Monday, April 23, 2012

Obama can’t keep dodging on gay rights measure

The pressure on Obama and the White House to reverse their craven decision not to go foward with the executive order barring federal contractors from discrimination based on sexual orientation is about to get a good deal more intense.
You may recall that during the battle over don’t ask don’t tell, a gay rights group called GetEQUAL got lots of press coverage for its civil disobedience against the White House over the issue. Images of activists chained to the White House fence or getting taken away in handcuffs gained wide circulation.
Now the group is about to launch a similar campaign against the Obama campaign over the executive order, which has been a priority for gay advocates ever since Obama took office.
GetEQUAL’s managing director, Heather Cronk, tells me that in the next few weeks, the group will start staging actions against Obama For America offices throughout the country. The actions will begin with small gestures and will escalate over time.
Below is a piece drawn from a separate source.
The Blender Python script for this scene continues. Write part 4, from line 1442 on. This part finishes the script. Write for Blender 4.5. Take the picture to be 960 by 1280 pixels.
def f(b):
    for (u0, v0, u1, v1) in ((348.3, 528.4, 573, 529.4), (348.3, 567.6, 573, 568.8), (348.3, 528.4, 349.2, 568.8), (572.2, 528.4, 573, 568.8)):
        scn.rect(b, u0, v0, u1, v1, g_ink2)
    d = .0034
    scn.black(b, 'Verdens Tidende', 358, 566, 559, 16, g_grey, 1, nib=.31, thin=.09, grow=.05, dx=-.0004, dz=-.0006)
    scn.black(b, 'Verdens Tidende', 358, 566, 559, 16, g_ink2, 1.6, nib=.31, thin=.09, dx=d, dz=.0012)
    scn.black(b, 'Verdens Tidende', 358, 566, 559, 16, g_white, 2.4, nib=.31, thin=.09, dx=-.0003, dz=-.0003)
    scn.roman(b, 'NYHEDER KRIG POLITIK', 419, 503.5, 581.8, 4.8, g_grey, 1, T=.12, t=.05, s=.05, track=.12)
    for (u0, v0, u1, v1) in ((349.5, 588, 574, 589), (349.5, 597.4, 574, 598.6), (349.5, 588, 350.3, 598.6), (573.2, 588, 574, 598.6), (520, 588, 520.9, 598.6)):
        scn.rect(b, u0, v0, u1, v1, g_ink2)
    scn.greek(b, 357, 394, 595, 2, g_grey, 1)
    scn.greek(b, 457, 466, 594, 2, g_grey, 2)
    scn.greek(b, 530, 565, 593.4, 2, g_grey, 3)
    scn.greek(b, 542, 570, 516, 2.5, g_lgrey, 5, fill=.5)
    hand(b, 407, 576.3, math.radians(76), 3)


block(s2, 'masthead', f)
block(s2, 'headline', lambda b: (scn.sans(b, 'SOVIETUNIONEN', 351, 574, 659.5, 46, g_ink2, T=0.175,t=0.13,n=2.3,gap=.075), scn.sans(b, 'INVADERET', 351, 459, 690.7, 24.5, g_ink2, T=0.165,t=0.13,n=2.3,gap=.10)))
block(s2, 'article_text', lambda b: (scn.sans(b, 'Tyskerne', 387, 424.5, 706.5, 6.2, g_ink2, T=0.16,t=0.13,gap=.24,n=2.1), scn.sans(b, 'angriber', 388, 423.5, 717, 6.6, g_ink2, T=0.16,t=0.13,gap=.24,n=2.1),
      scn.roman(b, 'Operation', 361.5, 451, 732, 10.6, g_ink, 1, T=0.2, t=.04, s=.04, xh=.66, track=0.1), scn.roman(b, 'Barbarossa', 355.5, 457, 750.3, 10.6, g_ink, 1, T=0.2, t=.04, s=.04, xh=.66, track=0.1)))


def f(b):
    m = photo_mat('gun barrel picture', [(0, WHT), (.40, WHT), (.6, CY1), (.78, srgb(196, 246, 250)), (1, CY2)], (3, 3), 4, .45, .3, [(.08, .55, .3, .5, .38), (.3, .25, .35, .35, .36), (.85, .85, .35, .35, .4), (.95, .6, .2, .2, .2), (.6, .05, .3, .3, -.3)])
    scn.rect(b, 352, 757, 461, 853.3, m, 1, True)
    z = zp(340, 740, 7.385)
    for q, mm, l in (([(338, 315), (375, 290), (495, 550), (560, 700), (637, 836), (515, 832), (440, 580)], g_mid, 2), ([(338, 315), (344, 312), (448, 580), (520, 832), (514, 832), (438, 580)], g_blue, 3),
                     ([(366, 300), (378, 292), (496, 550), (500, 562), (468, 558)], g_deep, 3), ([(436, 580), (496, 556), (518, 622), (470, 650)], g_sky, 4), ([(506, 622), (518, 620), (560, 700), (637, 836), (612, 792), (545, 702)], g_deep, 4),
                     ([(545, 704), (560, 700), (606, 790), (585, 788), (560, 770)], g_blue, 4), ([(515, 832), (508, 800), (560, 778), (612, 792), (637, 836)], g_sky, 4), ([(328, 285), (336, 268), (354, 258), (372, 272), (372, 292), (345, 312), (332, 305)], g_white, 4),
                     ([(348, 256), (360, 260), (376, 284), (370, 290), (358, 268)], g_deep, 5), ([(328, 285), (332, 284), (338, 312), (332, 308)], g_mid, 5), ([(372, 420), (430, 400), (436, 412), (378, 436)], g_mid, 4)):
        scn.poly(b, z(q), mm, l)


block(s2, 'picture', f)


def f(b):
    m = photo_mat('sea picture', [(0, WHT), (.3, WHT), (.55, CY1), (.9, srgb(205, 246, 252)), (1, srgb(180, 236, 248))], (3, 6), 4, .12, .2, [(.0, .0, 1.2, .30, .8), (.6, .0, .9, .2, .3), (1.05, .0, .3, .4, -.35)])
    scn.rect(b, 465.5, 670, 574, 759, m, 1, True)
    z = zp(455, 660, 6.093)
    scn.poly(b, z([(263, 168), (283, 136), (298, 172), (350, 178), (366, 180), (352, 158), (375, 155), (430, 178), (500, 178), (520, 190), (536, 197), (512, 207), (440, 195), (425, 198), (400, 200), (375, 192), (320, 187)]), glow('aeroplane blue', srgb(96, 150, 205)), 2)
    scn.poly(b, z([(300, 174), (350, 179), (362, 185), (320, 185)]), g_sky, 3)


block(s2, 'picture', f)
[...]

“We’ll certainly be doing potentially arrestable actions at the White House,” Cronk tells me, confirming that the group has raised money in the six figures from gay donors to finance the actions.
As David Dayen noted yesterday, GetEQUAL has already proven, via its activism on don’t ask don’t tell, that it has the capacity to create a headache for the Obama campaign. The next question is whether major gay donors will start withholding funds in protest, which is not outside the realm of possibility.
The White House has insisted that it decided against the executive order so it can push for a larger legislative solution known as the Employment Non-Descrimination Act, which would bar the vast majority of private-sector employers from discrimination based on sexual orientation and gender identity. But as the Post points out today in an editorial hammering the White House for caving on the executive order, that legislative solution has little chance of passing Congress. And there’s nothing stopping the White House from moving forward on both tracks in any case.
If the White House decided to punt on the executive order to avoid taking political heat from social conservatives, as some have alleged, then it may have just traded that in exchange for a political headache on the left that may not be going away anytime soon.